6 of 6 people found the following review helpful:
4.0 out of 5 stars
A well-done, first-hand account of Berlin during war,
By R.J. Corby (Philadelphia, PA, U.S.A.) - See all my reviews
This review is from: Last Train From Berlin: An Eye-Witness Account of Germany at War (Paperback)
Howard K. Smith does a great job of describing his experiences in detail about his time spent in Berlin during the first few years of World War II. During the final two-thirds of the book, the reader is a companion to Smith as he describes his increasingly darkening experiences in Berlin, culminating with his departure to Switzerland on the day the Japanese bombed Pearl Harbor. Following the bombing, the Germans wouldn't allow anyone to leave the country, so Smith just made it. My two chief complaints about the book: 1. It ends too early. There are pictures of the author visiting Berlin in 1950 touring the burned out Reichstag, but no details about that. It would have been delightful to read about that, and his impressions of defeated Germany, since Smith spent so much time in Berlin. 2. He doesn't add quite enough personal thoughts to his book. For instance, he met the woman that would eventually become his wife in Germany? and there is no mention of it (there's a picture of both of them in the Berlin Tiergarten). A little more of a personal touch would have rounded out the book nicely. However, these are minor complaints about a solid and throught-provoking book.
5 of 5 people found the following review helpful:
5.0 out of 5 stars
Solid Narrative of Nazi Germany,
By K.A.Goldberg (Chicago) - See all my reviews
This review is from: Last Train From Berlin: An Eye-Witness Account of Germany at War (Paperback)

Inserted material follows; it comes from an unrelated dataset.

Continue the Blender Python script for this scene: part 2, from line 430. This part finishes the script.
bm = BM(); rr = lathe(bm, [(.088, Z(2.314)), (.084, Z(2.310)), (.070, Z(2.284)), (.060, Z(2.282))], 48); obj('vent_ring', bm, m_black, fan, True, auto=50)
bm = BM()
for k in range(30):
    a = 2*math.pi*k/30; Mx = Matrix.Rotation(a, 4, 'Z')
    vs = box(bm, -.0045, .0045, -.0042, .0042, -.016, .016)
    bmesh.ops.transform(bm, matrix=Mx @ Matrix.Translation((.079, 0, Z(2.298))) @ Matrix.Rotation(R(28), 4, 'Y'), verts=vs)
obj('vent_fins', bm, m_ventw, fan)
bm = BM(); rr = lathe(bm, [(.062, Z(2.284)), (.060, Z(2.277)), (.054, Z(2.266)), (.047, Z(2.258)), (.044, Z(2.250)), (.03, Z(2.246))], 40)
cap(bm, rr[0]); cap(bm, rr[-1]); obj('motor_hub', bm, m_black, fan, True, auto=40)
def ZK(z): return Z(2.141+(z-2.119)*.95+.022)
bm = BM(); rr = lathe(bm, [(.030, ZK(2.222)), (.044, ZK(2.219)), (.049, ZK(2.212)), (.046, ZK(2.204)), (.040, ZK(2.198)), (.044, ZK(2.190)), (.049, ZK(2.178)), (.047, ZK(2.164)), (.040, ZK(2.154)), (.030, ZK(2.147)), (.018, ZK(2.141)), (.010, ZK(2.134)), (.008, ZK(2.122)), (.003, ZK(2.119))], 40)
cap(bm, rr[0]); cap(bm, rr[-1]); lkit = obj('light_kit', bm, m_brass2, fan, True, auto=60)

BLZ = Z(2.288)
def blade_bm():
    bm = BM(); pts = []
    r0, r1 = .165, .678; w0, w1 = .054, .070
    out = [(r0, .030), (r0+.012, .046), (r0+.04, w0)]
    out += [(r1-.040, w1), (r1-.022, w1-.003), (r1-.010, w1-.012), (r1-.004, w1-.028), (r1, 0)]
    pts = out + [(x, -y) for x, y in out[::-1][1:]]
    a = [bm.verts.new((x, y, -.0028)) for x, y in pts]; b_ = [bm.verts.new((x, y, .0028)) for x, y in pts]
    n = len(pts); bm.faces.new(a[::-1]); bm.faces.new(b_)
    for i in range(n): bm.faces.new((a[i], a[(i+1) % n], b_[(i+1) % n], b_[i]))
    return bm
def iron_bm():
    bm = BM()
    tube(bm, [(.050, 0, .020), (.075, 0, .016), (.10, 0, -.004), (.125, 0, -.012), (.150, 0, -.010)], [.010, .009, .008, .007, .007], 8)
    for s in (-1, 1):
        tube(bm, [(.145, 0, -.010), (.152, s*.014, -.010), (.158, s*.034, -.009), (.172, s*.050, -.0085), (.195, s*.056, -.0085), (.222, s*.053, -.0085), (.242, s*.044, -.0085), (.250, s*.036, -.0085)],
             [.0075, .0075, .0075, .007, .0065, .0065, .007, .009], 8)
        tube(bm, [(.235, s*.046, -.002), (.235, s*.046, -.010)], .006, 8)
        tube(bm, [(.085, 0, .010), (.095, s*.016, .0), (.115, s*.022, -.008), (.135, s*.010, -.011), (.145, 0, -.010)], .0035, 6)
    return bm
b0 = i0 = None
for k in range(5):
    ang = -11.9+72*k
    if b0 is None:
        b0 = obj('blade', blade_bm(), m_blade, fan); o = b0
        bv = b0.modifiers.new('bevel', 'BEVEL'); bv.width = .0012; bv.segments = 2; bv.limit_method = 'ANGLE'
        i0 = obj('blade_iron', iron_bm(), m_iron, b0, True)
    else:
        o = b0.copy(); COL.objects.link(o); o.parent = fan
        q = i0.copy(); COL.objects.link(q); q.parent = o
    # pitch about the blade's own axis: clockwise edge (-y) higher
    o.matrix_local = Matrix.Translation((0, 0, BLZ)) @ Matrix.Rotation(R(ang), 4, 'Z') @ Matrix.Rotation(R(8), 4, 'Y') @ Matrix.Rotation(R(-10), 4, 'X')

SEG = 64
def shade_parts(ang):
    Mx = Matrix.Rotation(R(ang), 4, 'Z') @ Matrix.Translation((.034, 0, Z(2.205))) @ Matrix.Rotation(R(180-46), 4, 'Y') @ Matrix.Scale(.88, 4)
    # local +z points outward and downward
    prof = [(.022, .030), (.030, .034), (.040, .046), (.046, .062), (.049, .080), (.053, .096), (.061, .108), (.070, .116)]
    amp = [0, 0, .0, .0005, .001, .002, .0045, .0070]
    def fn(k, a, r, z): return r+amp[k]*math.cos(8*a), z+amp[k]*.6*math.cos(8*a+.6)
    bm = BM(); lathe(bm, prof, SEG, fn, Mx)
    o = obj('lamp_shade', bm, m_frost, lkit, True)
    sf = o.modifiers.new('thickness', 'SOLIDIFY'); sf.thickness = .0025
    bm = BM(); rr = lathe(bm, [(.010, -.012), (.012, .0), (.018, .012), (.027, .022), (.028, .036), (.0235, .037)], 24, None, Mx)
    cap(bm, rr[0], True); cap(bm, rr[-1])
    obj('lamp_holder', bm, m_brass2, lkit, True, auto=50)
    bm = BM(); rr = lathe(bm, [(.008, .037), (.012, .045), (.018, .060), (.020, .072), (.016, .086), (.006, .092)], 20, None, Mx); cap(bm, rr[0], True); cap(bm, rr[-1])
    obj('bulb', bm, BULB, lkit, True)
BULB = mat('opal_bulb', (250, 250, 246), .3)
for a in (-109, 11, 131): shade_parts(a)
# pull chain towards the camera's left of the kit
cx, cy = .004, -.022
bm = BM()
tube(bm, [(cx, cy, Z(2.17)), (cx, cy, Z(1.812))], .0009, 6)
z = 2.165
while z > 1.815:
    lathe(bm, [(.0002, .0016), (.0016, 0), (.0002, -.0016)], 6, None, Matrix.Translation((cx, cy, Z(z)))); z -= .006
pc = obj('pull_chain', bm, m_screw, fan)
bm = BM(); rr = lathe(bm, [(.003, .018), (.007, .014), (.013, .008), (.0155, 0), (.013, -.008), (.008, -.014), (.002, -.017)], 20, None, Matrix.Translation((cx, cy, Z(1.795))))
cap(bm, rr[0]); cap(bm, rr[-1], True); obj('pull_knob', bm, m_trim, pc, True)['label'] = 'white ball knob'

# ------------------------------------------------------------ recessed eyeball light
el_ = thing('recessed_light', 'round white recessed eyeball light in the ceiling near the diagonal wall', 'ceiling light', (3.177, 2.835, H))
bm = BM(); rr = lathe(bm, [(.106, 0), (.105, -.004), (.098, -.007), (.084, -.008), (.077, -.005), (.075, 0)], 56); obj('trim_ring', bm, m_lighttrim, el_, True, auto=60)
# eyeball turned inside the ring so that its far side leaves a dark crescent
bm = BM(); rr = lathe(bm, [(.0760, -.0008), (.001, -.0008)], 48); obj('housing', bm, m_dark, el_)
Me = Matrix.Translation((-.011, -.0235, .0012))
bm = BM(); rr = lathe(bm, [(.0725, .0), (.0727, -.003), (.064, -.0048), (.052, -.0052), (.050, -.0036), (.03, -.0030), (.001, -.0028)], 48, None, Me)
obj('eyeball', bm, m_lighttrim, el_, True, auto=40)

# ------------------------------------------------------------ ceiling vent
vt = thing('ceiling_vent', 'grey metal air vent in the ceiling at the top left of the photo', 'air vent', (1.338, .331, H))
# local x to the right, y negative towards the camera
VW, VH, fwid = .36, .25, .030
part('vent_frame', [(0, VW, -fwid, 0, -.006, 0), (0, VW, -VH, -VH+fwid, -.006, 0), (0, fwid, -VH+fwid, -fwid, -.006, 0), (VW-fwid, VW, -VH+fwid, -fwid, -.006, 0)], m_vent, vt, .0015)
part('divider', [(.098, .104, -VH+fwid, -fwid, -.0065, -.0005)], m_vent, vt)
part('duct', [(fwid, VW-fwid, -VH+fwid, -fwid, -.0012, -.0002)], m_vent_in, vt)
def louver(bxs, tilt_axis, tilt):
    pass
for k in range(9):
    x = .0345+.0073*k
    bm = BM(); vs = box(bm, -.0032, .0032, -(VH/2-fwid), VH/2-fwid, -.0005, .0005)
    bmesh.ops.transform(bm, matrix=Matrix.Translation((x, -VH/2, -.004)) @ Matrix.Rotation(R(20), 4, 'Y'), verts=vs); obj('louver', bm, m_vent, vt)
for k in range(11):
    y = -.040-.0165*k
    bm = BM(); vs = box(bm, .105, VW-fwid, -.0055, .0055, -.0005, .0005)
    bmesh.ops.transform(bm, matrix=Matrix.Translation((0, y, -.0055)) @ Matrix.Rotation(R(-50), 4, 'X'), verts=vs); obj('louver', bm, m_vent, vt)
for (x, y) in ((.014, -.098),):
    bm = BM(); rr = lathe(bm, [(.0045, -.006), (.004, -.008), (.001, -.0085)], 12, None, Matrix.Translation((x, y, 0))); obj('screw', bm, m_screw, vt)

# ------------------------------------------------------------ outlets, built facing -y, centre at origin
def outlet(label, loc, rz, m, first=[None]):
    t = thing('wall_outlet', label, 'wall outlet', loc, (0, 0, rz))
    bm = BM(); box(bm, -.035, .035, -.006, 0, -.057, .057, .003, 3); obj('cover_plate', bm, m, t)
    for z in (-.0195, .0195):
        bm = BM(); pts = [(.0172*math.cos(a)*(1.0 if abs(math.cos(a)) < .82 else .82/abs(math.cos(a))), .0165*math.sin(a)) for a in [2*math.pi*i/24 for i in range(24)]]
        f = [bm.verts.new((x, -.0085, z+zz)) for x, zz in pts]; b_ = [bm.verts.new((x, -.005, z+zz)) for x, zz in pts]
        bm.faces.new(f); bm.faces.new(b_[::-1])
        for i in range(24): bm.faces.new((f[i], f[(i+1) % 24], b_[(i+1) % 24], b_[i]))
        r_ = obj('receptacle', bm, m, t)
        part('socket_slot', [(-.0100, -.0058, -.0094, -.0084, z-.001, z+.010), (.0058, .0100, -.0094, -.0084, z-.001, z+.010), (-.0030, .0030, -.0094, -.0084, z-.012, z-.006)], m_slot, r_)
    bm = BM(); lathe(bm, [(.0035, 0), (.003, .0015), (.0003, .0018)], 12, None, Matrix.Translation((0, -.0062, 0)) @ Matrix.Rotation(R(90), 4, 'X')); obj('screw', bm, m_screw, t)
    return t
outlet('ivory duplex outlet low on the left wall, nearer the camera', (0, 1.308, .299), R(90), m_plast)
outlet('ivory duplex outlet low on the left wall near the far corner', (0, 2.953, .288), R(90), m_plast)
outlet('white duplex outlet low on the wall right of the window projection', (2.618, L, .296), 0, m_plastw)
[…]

This is a tense, realistic 1942 view of Nazi Germany from journalist Howard K. Smith (1914-2002). A CBS reporter in wartime Berlin from 1940-1941, Smith describes life in Nazi Germany, and how people there coped under a totalitarian system waging aggressive war. Readers see how so much of Germany's Middle Class and industrialists were seduced by Hitler. Smith doesn't conceal his contempt for Nazism - such reportorial sentiments helped lead to his exit, as had occurred eariler with reporters like Dorothy Thompson and William L. Shirer. This book's name stems from Smith taking the last train to Switzerland hours before Japan attacked Pearl Harbor - had he left one day later he'd have almost certainly been stopped, held as an enemy detainee, and perhaps disposed of. As it was, this Louisiana native was land-locked in Switzerland for nearly three years, where he continued reporting and wrote these stellar pages. This is a solid narrative about a tragic time and place by a very capable journalist.